Given task
Copy out every line that contains the word "script".

Supplied records
************

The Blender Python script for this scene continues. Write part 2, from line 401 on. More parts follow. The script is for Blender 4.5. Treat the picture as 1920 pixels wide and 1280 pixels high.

************

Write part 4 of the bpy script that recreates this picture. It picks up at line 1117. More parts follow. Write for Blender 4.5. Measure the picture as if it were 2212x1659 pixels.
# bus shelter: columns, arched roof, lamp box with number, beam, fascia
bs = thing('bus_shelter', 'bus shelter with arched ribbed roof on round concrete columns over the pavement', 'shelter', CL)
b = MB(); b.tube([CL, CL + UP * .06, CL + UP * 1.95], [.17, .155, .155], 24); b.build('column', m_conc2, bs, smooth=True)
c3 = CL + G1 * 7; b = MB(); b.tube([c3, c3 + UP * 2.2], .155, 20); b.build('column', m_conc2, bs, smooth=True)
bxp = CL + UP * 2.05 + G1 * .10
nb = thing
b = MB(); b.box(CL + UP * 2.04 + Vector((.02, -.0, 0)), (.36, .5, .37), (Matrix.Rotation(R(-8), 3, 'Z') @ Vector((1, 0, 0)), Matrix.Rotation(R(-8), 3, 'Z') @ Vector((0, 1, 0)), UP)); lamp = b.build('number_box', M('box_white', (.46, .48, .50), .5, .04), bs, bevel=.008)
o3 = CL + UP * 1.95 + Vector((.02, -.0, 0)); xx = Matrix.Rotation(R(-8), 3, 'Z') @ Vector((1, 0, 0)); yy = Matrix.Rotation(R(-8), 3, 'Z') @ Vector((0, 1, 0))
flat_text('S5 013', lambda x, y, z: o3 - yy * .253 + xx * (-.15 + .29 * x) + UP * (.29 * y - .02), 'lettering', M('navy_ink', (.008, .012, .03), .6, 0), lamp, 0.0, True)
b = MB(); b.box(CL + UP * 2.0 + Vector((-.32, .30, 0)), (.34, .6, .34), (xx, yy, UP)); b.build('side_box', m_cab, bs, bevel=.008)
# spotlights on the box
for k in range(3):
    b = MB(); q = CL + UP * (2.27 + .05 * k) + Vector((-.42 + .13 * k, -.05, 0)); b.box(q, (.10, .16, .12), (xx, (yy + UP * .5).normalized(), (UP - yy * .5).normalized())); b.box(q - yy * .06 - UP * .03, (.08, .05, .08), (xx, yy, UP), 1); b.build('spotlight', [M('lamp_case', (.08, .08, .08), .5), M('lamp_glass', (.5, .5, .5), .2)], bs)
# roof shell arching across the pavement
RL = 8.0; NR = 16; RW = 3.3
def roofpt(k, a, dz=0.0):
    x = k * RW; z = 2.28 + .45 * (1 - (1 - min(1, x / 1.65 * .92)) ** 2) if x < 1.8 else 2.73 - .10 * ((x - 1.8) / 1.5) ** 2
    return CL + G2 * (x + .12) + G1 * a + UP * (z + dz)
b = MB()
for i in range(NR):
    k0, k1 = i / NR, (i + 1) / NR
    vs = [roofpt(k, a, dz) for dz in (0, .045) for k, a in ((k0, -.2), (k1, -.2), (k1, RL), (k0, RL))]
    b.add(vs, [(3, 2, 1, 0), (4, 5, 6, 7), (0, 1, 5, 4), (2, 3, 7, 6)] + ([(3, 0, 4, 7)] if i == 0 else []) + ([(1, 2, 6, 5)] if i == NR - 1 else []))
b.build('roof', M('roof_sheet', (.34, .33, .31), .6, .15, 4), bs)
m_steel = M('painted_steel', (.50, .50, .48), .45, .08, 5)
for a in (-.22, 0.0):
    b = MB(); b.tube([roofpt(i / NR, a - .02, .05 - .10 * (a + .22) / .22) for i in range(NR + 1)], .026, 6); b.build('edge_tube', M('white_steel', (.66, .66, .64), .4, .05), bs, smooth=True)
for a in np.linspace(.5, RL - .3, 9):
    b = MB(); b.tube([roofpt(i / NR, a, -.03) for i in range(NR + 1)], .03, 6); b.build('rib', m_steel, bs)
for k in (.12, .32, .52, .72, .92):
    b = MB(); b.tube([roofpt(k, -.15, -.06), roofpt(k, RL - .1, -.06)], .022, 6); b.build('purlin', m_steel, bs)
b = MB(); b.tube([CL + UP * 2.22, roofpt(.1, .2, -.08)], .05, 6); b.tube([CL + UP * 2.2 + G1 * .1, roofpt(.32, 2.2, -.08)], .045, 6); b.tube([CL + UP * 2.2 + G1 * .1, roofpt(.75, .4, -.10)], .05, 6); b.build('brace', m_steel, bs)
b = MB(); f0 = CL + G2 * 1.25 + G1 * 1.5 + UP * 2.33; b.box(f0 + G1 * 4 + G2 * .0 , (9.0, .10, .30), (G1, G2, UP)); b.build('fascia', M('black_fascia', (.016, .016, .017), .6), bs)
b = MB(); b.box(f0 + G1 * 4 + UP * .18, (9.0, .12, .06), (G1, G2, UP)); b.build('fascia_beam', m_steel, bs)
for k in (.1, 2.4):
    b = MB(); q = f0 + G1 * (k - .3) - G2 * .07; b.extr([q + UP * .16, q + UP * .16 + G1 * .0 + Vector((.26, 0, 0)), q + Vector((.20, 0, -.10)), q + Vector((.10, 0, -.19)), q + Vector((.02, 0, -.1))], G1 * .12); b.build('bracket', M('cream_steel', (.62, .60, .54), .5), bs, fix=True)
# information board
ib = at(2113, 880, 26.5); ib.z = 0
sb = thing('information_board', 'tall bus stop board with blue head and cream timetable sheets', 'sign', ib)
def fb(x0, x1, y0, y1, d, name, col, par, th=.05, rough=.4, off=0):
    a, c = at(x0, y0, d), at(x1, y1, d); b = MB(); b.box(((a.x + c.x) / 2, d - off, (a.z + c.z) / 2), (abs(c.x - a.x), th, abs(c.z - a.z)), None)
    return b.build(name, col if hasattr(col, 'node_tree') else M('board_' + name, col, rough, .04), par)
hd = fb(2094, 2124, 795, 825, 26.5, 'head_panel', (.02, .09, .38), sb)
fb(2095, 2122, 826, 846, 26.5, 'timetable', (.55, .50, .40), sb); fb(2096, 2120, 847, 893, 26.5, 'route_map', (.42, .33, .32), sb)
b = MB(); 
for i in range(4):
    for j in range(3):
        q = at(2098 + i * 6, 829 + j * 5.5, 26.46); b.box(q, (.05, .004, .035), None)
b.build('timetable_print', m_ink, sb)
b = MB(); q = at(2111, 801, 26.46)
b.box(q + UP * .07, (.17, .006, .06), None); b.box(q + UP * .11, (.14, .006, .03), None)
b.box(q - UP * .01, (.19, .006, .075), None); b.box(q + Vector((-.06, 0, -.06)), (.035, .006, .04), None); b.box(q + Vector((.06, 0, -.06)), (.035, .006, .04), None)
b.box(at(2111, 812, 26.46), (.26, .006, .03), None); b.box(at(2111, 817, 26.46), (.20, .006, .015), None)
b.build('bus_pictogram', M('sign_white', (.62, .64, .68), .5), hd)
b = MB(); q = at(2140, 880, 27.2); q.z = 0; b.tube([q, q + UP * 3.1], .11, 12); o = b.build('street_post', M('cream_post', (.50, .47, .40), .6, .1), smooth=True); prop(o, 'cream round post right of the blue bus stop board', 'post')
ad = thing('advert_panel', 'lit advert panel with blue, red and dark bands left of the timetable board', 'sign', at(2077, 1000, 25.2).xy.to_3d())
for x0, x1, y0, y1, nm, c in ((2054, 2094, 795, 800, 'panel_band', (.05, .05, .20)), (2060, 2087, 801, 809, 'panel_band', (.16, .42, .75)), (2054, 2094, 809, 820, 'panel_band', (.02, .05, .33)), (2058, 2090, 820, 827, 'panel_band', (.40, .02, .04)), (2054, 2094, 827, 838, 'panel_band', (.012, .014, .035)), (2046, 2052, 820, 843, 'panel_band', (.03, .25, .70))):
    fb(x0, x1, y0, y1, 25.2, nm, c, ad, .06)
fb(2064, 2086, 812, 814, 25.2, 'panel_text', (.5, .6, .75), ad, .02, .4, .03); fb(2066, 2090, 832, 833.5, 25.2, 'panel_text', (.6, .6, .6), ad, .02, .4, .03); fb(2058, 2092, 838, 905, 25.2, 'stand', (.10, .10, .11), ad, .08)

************

Task solution
The Blender Python script for this scene continues. Write part 2, from line 401 on. More parts follow. The script is for Blender 4.5. Treat the picture as 1920 pixels wide and 1280 pixels high.
Write part 4 of the bpy script that recreates this picture. It picks up at line 1117. More parts follow. Write for Blender 4.5. Measure the picture as if it were 2212x1659 pixels.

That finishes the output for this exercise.